Descriptions, Reviews, Etc.
Publisher Description:

A stirring new history of the Statue of Liberty, from its creation in France to its renewed significance in the post-9/11 years

"If you think you know all there is to know about the Statue of Liberty, you'll be pleasantly surprised."--Sam Roberts, New York Times

"The book unfolds like a play--the ups and downs of the project, the difficulties in raising money, in constructing it, in publicizing it, in maintaining it, and in celebrating it. A delight to read."--Gary Nash, author of The Liberty Bell

A universally recognized icon, the Statue of Liberty is perhaps the most beloved of all American symbols. Yet no one living in 1885, when the crated monument arrived in New York Harbor, could have foreseen the central place the Statue of Liberty would come to occupy in the American imagination.

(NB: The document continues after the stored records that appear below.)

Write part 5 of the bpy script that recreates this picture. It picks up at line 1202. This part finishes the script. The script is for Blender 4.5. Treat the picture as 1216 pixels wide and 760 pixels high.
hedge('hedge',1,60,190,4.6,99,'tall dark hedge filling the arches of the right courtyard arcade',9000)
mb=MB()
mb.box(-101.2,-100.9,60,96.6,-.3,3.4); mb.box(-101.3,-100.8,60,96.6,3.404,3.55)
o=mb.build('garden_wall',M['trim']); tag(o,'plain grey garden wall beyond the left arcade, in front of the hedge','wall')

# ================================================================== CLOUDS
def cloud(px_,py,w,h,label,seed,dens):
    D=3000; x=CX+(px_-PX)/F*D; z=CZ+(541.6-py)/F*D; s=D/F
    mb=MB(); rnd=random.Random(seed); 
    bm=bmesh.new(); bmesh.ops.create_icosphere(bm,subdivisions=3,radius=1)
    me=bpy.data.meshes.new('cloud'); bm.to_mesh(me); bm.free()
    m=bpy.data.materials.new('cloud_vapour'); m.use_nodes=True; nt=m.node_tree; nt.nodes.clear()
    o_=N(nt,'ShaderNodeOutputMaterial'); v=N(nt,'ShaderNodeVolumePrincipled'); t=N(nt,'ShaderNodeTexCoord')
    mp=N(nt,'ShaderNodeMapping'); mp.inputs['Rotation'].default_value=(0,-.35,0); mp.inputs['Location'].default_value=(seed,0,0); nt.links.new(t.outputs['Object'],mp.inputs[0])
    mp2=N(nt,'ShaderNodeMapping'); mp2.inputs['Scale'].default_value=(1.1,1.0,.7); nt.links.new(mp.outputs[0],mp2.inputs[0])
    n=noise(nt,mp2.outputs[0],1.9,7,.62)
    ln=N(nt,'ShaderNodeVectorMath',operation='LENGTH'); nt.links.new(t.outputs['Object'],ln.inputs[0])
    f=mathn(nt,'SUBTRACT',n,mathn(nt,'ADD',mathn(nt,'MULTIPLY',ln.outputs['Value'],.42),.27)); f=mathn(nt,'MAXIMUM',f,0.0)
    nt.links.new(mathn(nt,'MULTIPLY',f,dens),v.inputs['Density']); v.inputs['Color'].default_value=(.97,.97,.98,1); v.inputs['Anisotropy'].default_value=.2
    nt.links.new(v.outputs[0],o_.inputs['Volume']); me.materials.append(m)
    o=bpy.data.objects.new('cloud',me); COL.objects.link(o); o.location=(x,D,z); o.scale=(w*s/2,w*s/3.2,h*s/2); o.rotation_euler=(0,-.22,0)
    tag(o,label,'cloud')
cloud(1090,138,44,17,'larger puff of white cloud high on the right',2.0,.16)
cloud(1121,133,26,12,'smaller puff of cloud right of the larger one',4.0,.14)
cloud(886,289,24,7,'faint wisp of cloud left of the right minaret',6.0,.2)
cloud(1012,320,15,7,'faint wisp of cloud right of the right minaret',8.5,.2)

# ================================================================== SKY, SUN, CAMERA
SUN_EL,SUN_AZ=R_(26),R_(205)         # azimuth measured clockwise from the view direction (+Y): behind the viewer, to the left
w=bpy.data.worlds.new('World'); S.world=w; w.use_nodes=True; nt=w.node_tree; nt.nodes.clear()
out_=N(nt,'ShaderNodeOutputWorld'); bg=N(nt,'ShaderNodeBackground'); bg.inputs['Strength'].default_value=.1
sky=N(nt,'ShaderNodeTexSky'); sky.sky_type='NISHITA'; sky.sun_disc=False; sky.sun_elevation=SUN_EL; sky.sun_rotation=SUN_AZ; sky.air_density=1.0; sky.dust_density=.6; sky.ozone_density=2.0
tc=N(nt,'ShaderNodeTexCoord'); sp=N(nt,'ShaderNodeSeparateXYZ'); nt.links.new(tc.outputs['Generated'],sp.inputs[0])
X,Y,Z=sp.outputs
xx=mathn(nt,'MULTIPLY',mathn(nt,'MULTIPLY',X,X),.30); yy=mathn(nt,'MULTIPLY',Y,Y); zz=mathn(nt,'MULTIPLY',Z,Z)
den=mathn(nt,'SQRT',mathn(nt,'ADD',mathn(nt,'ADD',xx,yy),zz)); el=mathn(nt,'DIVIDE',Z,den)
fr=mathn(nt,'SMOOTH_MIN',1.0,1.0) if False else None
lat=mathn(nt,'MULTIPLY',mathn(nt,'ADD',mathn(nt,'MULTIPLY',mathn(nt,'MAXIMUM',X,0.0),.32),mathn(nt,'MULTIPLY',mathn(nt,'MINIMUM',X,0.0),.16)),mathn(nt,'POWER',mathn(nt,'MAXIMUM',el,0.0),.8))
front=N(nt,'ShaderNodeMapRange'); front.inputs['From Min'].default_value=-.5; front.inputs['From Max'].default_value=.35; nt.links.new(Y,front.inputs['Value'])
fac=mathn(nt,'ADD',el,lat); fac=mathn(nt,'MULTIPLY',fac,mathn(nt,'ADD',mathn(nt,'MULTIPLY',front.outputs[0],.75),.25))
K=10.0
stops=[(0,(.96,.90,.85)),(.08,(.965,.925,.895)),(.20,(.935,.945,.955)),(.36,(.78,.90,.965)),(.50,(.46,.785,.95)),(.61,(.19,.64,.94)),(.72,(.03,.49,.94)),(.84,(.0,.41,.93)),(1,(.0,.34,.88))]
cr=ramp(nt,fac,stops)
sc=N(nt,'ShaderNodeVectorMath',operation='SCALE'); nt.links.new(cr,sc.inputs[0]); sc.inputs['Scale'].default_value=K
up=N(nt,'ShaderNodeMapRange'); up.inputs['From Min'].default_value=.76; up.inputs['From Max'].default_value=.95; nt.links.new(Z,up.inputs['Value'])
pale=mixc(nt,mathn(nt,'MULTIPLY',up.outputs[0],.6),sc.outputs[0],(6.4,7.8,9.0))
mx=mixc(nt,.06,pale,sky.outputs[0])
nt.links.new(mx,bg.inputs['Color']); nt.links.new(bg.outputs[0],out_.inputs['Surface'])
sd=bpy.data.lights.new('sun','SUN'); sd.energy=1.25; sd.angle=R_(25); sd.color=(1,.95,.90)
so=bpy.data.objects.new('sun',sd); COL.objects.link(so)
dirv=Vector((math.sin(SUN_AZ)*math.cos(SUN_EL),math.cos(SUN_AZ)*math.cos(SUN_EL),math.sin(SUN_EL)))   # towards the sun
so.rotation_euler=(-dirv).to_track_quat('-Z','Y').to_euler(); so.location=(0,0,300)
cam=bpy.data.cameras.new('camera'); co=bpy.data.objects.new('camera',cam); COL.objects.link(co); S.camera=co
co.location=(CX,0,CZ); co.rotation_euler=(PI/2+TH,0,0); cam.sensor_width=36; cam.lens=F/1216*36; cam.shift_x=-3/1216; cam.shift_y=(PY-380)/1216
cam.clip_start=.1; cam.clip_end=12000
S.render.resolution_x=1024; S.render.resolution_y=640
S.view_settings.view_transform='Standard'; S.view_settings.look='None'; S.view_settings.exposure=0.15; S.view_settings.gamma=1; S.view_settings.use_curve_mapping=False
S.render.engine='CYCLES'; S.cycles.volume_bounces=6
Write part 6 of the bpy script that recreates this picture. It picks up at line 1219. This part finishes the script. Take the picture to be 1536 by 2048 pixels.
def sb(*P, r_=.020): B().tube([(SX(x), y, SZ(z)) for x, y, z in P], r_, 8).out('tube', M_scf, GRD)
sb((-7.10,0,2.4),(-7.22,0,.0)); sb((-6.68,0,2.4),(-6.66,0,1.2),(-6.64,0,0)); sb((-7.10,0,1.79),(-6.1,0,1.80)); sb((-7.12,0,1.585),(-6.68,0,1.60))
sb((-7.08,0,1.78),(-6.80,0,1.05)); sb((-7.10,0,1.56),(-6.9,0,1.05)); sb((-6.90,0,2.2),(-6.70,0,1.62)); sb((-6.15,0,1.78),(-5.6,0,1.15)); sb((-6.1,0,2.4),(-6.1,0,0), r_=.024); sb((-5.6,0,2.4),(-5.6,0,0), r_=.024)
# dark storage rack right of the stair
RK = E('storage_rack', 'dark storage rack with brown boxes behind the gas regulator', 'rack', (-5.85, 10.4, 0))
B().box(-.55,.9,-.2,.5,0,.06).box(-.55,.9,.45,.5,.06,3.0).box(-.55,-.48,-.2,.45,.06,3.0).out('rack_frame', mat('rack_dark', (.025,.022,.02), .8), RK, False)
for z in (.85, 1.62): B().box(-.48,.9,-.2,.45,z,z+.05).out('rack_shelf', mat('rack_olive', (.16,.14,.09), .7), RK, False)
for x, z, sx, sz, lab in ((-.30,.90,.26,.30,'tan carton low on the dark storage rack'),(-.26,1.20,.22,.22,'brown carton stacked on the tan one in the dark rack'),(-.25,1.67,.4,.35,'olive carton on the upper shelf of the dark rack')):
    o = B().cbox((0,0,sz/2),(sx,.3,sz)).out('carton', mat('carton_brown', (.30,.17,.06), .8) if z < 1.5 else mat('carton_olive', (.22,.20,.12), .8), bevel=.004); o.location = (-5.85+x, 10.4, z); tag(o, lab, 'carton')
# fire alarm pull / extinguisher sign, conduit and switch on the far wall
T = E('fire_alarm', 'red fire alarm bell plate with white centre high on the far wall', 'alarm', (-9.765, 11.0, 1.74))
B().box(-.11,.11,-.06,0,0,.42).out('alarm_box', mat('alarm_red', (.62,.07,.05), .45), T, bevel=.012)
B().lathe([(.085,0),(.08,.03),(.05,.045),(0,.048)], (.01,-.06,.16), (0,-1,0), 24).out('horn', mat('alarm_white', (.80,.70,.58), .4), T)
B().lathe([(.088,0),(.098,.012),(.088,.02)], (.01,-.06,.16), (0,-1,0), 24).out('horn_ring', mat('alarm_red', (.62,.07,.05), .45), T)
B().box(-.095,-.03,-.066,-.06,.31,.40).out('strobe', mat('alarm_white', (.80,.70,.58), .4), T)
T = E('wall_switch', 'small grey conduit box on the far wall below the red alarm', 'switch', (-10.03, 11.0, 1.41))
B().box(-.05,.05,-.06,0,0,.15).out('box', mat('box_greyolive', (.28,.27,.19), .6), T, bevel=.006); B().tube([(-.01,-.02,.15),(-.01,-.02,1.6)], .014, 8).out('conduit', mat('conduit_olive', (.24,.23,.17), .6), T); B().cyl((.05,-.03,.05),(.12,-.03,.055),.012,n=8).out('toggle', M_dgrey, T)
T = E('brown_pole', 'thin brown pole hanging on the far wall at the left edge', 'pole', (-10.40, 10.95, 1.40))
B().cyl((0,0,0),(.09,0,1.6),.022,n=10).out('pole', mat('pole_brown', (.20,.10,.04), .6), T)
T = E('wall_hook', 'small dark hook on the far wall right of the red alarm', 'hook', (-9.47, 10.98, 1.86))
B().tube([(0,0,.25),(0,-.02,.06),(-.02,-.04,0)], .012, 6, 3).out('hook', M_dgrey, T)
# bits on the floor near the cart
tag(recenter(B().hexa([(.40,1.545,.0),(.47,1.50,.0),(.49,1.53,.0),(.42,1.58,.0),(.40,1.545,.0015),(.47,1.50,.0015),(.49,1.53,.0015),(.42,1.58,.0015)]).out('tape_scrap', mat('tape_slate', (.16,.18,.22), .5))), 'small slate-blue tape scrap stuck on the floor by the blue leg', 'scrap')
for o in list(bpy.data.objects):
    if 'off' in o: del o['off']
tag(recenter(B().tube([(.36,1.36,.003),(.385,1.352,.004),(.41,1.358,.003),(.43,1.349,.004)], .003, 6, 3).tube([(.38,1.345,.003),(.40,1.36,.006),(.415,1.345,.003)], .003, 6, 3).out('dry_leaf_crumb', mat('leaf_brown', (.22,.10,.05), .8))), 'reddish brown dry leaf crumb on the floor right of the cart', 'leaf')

With the particular insights of a cultural historian and scholar of French history, Edward Berenson tells the little-known stories of the statue's improbable beginnings, transatlantic connections, and the changing meanings it has held for each successive American generation.

Berenson begins with the French intellectuals who decided for their own domestic political reasons to pay monumental tribute to American liberty. Without any official backing, they designed the statue, announced the gift, and determined where it should go. The initial American response, not surprisingly, was less than enthusiastic, and the project had to overcome countless difficulties before the statue was at last unveiled to the public in New York Harbor in 1886. The trials of its inception and construction, however, are only half of the story. Berenson shows that the statue's symbolically indistinct, neoclassical form has allowed Americans to interpret its meaning in diverse ways: as representing the emancipation of the slaves, Tocqueville's idea of orderly liberty, opportunity for "huddled masses," and, in the years since 9/11, the freedom and resilience of New York City and the United States in the face of terror.